# START OF MATERIAL
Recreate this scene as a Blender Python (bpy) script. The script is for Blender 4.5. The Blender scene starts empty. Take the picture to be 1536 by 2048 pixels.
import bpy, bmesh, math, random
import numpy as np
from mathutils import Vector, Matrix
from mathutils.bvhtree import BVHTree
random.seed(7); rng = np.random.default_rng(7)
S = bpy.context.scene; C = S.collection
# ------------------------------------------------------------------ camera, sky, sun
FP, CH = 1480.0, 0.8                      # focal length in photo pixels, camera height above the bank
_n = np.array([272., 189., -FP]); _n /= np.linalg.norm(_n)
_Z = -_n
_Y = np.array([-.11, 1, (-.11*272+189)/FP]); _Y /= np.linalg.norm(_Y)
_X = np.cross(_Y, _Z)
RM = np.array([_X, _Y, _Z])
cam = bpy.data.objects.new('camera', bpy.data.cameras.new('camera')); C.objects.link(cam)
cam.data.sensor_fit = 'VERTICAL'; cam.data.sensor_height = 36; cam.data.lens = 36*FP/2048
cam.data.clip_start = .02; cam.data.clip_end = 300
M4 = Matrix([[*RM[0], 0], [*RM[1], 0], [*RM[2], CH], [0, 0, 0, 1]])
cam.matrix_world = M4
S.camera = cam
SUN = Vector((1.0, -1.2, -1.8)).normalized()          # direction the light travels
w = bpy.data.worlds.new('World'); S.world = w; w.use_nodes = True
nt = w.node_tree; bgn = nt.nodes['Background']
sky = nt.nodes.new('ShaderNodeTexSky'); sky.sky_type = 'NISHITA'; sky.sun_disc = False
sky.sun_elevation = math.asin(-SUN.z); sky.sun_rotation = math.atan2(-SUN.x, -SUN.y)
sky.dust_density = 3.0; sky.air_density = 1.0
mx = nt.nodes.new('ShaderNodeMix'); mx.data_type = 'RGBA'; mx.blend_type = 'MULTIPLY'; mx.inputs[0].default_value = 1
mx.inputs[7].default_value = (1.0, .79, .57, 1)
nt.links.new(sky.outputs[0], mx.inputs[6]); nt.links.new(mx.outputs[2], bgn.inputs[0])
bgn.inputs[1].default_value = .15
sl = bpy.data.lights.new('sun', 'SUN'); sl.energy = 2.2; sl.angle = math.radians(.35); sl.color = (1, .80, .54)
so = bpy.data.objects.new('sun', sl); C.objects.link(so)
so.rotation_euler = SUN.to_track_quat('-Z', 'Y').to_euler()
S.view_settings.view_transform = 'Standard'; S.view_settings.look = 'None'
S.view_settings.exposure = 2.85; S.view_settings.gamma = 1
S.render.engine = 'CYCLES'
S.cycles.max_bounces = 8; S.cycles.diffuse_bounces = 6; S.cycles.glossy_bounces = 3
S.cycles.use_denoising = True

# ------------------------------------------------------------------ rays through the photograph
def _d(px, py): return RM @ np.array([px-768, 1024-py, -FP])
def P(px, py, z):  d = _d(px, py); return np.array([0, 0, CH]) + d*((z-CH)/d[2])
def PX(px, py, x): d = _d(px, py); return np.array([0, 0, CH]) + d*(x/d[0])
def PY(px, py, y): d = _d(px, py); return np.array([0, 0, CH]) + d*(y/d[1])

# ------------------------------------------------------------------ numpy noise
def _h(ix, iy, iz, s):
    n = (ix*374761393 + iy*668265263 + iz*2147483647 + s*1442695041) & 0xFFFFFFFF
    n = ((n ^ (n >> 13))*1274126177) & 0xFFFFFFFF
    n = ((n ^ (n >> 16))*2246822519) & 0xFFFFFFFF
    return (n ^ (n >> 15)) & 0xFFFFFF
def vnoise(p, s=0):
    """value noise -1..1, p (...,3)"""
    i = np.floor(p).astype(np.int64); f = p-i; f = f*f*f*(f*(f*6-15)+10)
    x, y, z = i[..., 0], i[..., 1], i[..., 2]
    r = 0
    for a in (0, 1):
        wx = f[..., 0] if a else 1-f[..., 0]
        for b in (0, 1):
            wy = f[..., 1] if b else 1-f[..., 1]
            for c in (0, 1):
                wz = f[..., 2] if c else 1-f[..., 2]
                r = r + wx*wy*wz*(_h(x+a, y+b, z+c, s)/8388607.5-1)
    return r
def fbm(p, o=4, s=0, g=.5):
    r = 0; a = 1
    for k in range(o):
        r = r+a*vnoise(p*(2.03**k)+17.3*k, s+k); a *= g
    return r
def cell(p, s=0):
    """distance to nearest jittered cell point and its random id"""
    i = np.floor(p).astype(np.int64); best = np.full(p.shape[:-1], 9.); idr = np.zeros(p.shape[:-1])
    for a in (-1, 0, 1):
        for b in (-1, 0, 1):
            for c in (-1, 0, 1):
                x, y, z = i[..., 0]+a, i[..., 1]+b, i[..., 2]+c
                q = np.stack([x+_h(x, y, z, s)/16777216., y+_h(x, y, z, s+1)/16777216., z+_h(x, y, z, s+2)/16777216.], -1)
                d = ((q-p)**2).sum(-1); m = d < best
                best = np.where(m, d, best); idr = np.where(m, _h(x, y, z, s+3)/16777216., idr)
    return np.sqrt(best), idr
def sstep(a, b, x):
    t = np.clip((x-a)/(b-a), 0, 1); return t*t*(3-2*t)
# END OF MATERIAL
**YOUR INSTRUCTIONS:** Copy out every line of the listing that includes the string "scene".

**THE RESPONSE:**
Recreate this scene as a Blender Python (bpy) script. The script is for Blender 4.5. The Blender scene starts empty. Take the picture to be 1536 by 2048 pixels.
S = bpy.context.scene; C = S.collection